Acolher e cuidar

O mundo ficou suspenso, ante a decisão tão grave quanto inesperada. A Igreja e o Mundo já tinham esquecido que o Papa poderia renunciar ao ministério petrino. Bento XVI, de forma clara e livre, anunciou a sua retirada para o silêncio e oração.

Aí começou a dessacralização do papado. Perdurará por séculos este gesto histórico: o Papa não é vitalício. Confessar a fragilidade, reconhecer a dificuldade ante o peso dos problemas, perceber que a Igreja precisa de sangue novo…, tudo isto faz do Romano Pontífice um homem, Vigário de Cristo, mas homem entre os homens, verdadeiro servo dos servos de Deus.

A comunicação social centrou, então, os seus holofotes sobre a chaminé da Capela Sistina. E não mais os desviou do fumo branco, visível agora na figura daquele que os Cardeais “foram buscar quase ao fim do mundo”. Não fora o senso cristão do povo que ouve e vê o Papa Francisco, acolhe o seu sorriso e interioriza as suas palavras, estaríamos a caminho de sacralizar, agora de outro modo, o Bispo de Roma.

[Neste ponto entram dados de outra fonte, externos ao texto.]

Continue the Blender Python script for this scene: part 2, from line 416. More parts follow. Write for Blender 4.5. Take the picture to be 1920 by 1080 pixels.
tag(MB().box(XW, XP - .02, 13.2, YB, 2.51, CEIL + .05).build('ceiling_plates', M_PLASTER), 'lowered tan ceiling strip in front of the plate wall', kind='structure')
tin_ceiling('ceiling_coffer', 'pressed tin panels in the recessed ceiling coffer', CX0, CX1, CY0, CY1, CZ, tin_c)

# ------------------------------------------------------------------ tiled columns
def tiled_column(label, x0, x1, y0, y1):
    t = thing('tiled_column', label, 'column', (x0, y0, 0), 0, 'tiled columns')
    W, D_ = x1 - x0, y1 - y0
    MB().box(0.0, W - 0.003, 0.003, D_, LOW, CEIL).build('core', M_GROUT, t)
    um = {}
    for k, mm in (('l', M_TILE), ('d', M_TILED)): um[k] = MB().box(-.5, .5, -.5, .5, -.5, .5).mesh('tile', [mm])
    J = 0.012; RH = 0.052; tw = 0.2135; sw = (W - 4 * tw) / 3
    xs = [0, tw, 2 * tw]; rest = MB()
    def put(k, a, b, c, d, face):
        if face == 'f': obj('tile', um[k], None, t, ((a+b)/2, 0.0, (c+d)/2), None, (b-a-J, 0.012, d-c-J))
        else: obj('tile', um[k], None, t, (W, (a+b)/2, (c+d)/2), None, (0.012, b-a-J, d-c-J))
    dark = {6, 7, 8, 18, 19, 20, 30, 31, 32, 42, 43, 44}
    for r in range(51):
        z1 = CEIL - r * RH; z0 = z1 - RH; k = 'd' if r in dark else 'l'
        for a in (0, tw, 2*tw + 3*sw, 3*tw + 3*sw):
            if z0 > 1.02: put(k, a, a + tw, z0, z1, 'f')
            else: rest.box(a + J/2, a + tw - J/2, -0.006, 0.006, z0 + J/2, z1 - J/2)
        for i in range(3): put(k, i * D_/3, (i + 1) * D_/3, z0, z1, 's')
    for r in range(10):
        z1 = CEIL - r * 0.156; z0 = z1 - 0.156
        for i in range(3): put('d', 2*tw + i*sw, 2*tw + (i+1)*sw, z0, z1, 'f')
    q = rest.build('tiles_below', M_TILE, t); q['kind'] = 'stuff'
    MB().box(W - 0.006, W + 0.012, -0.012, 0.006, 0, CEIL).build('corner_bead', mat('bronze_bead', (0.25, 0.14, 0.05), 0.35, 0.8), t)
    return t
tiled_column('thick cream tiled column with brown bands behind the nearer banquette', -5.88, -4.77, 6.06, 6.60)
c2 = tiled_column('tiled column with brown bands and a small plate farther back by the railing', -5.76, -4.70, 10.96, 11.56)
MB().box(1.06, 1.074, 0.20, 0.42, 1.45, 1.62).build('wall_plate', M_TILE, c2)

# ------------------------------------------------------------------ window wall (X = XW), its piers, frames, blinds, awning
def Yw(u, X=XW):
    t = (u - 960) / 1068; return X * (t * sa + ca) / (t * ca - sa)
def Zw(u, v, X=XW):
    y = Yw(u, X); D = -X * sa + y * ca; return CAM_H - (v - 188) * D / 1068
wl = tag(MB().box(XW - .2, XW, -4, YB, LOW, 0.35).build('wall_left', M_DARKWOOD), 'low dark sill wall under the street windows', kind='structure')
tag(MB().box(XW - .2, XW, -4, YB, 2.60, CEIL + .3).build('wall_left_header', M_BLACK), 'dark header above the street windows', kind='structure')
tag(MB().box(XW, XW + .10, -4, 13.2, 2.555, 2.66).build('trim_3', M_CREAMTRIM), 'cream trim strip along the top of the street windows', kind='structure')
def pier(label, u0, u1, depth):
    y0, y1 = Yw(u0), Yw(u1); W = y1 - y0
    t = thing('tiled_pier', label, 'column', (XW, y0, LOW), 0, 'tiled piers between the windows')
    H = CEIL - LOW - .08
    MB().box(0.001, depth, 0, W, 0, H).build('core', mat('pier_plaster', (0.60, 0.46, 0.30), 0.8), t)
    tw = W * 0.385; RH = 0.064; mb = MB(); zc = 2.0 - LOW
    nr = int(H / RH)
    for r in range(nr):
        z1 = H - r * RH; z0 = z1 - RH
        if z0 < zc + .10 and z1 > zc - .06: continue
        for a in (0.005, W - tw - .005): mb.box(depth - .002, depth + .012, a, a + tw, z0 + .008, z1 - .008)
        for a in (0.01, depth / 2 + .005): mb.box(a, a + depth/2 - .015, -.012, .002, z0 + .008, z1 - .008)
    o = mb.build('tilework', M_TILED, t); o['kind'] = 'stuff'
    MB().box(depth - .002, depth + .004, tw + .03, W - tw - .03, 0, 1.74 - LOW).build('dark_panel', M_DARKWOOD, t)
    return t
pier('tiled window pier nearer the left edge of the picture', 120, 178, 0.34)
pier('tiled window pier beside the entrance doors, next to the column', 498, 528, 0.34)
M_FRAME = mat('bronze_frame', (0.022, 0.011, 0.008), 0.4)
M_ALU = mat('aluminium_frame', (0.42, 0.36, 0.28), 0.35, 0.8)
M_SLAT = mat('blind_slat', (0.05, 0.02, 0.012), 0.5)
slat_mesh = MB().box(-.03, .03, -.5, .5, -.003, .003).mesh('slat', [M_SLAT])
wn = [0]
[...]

As palavras e gestos do eleito não pretendem desenhar um estrelato sensacionalista. O quotidiano do Papa Francisco, pelo contrário, trilha um firme caminho de fidelidade ao Evangelho: a simplicidade, o acolhimento alegre, a tradução acessível da Palavra; as atitudes de transparência e despojamento, de proximidade e de serviço, de afeição e caridade, que desenham um perfil de verdadeiro Pastor.

Algumas notas me tocam de uma forma mais profunda. A primeira, a escolha do nome. Francisco é o homem da renovação da Igreja, no seu interior, pela simplicidade e pobreza, pela bondade e harmonia de relação com os irmãos e com a criação. O homem de Deus; o homem da Paz!

Depois, o tom de abertura, compreensão, misericórdia, apresentando Deus como Aquele que nunca se cansa de acolher e perdoar: “Se Ele não perdoasse tudo, o mundo não existiria.”. Nós é que podemos cansar-nos de pedir perdão! Com um pouco de misericórdia de cada um, o mundo seria bem melhor. Um apelo claro à “ressurreição dos afetos”.

Na homilia da Eucaristia de início do ministério, marca-nos a afirmação do poder como serviço, na expressão fartamente desdobrada de “cuidar”. O termo encerra uma proximidade, uma solicitude, um amor incondicional, que transforma as pessoas e as relações entre as pessoas. Cuidar: de si próprio, dos irmãos, da criação! Um programa para o Papa e para todos nós!

É clara também a adoção da orientação da “Lumen Gentium”: é Igreja é o Povo de Deus, em comunhão orgânica. Não é um ritual vão: as palavras e gestos do Papa pedem e desejam que façamos caminho em sinodalidade: pastores e fiéis reclamam-se, necessitam-se, ajudam-se reciprocamente.

Estamos numa nova era. Cada tempo é uma nova oportunidade para viver e anunciar, de forma explícita, o Evangelho. Esperamos e desejamos que Francisco seja o bordão sólido que nos atraia, nos sustente, nos estimule!